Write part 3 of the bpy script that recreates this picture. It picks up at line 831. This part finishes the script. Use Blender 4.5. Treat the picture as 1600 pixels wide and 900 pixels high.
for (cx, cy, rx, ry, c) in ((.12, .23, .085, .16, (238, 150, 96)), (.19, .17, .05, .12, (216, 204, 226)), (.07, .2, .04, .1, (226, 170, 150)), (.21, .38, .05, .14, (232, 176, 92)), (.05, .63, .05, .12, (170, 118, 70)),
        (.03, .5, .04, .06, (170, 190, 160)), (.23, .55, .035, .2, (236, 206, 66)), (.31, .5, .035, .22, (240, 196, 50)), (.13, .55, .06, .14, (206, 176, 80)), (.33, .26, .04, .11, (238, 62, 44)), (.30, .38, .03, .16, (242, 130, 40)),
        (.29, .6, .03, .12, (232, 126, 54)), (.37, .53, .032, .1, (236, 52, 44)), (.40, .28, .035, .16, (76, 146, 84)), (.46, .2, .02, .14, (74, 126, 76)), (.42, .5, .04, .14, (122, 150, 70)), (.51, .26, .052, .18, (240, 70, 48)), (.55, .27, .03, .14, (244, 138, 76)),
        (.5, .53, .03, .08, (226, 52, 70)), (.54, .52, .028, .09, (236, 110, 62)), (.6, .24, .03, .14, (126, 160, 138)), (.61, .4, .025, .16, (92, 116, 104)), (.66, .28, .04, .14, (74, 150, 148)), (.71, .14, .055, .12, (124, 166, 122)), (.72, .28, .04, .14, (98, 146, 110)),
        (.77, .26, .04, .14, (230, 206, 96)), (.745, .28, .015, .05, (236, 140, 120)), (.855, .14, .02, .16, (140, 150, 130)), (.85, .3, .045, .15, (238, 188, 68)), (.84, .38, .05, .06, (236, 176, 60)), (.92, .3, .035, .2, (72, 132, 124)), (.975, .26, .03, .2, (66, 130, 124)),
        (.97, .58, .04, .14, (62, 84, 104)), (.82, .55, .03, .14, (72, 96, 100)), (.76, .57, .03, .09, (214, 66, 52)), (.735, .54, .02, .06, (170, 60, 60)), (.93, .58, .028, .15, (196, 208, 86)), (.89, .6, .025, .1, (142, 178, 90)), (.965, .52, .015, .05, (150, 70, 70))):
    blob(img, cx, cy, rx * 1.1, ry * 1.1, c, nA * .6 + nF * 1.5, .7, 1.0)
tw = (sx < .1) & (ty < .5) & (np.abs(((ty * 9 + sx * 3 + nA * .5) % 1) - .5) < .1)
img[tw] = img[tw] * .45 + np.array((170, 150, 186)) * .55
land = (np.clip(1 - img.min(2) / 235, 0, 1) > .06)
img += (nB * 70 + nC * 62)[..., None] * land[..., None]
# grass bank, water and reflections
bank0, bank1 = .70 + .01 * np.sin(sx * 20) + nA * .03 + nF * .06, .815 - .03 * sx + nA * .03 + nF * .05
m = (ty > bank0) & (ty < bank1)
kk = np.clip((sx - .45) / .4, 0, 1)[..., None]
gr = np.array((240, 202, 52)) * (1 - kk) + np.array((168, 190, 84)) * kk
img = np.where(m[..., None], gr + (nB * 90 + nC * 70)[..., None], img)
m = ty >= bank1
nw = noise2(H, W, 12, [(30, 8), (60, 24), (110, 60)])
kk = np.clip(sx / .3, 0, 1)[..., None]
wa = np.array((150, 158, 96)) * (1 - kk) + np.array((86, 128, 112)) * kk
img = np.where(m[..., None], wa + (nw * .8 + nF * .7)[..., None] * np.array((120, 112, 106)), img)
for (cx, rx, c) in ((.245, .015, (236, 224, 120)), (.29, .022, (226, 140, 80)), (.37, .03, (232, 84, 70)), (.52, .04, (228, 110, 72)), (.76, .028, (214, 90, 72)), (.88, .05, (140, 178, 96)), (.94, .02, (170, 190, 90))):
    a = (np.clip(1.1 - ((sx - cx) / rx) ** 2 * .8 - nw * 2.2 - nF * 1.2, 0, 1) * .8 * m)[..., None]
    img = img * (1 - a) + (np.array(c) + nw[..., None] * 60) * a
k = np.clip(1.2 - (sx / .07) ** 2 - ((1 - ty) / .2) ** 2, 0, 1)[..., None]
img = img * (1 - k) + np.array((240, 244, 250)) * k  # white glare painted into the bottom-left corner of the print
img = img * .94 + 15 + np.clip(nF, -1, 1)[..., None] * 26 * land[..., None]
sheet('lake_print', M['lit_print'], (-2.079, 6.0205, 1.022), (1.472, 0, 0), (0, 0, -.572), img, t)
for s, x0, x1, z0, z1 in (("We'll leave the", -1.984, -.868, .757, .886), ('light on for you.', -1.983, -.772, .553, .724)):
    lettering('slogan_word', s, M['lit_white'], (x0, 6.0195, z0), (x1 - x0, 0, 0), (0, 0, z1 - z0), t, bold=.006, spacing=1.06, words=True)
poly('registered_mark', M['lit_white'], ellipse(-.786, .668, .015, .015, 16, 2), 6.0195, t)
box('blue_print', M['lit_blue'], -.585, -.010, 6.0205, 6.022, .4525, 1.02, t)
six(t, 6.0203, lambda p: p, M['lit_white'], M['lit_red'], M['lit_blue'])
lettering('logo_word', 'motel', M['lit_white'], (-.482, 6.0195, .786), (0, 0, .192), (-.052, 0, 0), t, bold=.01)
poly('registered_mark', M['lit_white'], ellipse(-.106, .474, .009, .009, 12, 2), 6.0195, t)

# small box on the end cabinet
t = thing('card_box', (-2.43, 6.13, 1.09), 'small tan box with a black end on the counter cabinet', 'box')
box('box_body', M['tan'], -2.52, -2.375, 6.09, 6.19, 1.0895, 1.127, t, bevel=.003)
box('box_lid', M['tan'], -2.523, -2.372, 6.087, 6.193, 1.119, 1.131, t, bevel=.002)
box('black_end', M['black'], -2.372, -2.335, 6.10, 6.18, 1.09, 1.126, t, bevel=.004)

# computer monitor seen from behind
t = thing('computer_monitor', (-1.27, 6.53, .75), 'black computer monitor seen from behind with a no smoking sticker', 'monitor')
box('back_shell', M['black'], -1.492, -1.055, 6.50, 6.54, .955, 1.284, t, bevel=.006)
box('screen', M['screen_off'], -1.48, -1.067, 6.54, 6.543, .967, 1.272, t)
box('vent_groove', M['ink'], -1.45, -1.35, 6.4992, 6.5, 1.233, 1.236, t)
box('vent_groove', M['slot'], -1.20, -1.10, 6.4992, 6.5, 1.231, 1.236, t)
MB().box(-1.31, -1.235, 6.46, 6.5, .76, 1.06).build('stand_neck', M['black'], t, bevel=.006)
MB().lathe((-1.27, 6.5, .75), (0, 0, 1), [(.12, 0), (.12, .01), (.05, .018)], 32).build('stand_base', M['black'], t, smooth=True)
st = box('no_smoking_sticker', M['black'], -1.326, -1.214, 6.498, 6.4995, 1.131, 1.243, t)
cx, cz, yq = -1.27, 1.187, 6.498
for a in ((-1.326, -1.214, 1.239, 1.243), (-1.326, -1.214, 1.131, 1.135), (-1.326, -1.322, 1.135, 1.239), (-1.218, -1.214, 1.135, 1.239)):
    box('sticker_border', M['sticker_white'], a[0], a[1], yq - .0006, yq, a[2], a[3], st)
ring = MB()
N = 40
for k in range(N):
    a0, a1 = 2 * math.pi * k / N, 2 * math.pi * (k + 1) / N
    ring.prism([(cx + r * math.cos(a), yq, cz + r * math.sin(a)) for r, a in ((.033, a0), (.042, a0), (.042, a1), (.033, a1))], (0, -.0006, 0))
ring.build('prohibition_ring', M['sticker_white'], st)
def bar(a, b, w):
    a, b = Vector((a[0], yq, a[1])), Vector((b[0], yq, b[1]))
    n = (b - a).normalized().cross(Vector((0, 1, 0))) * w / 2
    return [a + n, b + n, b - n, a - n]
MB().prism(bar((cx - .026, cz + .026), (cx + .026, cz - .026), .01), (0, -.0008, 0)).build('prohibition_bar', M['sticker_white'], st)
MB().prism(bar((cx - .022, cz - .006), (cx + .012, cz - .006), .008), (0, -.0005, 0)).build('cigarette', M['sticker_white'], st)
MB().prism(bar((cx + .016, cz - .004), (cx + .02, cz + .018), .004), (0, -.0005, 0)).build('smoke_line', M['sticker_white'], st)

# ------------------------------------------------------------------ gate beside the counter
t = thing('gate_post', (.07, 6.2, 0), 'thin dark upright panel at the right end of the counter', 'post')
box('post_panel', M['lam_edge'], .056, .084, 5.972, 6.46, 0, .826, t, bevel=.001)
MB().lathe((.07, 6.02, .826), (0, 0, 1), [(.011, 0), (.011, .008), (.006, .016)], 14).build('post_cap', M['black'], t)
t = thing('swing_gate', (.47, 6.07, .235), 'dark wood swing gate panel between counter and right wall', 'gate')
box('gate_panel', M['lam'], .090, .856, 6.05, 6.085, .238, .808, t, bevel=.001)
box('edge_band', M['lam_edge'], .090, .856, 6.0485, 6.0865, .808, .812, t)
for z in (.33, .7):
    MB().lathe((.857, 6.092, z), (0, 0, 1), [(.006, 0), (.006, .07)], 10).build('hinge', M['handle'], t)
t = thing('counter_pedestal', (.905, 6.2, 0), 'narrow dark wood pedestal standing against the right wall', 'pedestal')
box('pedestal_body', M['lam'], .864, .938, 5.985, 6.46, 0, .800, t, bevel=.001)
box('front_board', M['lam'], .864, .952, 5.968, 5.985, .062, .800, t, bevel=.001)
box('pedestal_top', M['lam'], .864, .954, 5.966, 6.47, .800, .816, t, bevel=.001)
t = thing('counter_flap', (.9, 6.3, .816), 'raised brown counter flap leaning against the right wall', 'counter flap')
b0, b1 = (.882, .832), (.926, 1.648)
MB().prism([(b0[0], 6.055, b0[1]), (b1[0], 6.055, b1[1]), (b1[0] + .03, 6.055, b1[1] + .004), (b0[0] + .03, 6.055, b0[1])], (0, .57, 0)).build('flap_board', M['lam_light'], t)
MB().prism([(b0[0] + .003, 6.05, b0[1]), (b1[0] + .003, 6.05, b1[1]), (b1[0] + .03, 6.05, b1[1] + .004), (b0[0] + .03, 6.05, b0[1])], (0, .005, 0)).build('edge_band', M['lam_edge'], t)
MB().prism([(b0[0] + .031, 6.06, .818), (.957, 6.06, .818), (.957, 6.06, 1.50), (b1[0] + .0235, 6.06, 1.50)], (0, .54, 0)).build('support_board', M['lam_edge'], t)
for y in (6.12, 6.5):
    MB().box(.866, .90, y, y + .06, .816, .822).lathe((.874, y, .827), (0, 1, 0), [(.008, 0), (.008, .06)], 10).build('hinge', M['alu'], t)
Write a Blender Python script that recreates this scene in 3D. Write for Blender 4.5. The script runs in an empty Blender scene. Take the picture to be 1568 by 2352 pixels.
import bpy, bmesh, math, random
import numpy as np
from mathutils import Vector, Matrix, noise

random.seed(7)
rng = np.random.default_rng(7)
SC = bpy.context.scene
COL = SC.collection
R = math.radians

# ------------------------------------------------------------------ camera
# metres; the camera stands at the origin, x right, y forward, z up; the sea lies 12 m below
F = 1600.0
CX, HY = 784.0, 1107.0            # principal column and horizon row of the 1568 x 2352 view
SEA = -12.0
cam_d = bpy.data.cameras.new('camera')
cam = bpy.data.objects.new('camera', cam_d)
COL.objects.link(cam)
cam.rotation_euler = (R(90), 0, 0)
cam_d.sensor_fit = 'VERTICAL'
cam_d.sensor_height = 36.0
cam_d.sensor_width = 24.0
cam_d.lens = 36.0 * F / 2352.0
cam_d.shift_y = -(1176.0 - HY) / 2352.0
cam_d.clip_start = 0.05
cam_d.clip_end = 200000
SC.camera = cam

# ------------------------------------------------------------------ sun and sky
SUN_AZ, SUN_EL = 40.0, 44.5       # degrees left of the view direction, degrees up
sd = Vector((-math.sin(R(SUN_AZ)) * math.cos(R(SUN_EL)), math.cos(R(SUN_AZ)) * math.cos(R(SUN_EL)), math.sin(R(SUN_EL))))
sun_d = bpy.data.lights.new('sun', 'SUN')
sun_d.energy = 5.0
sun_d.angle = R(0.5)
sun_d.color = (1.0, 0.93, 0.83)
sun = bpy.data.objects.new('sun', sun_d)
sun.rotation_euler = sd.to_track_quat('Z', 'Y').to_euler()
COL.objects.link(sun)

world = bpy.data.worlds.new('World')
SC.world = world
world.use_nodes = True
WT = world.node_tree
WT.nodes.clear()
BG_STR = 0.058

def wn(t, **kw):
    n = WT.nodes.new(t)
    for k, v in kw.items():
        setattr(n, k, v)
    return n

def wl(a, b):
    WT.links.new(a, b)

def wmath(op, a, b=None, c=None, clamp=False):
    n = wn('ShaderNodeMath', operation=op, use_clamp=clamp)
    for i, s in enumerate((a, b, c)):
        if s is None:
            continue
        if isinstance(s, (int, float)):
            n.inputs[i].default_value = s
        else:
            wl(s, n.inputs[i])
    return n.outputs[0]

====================

EXERCISE DETAILS ▸
Look above for lines with the word "scene" and copy them all.

SOLUTION ▸
Write a Blender Python script that recreates this scene in 3D. Write for Blender 4.5. The script runs in an empty Blender scene. Take the picture to be 1568 by 2352 pixels.
SC = bpy.context.scene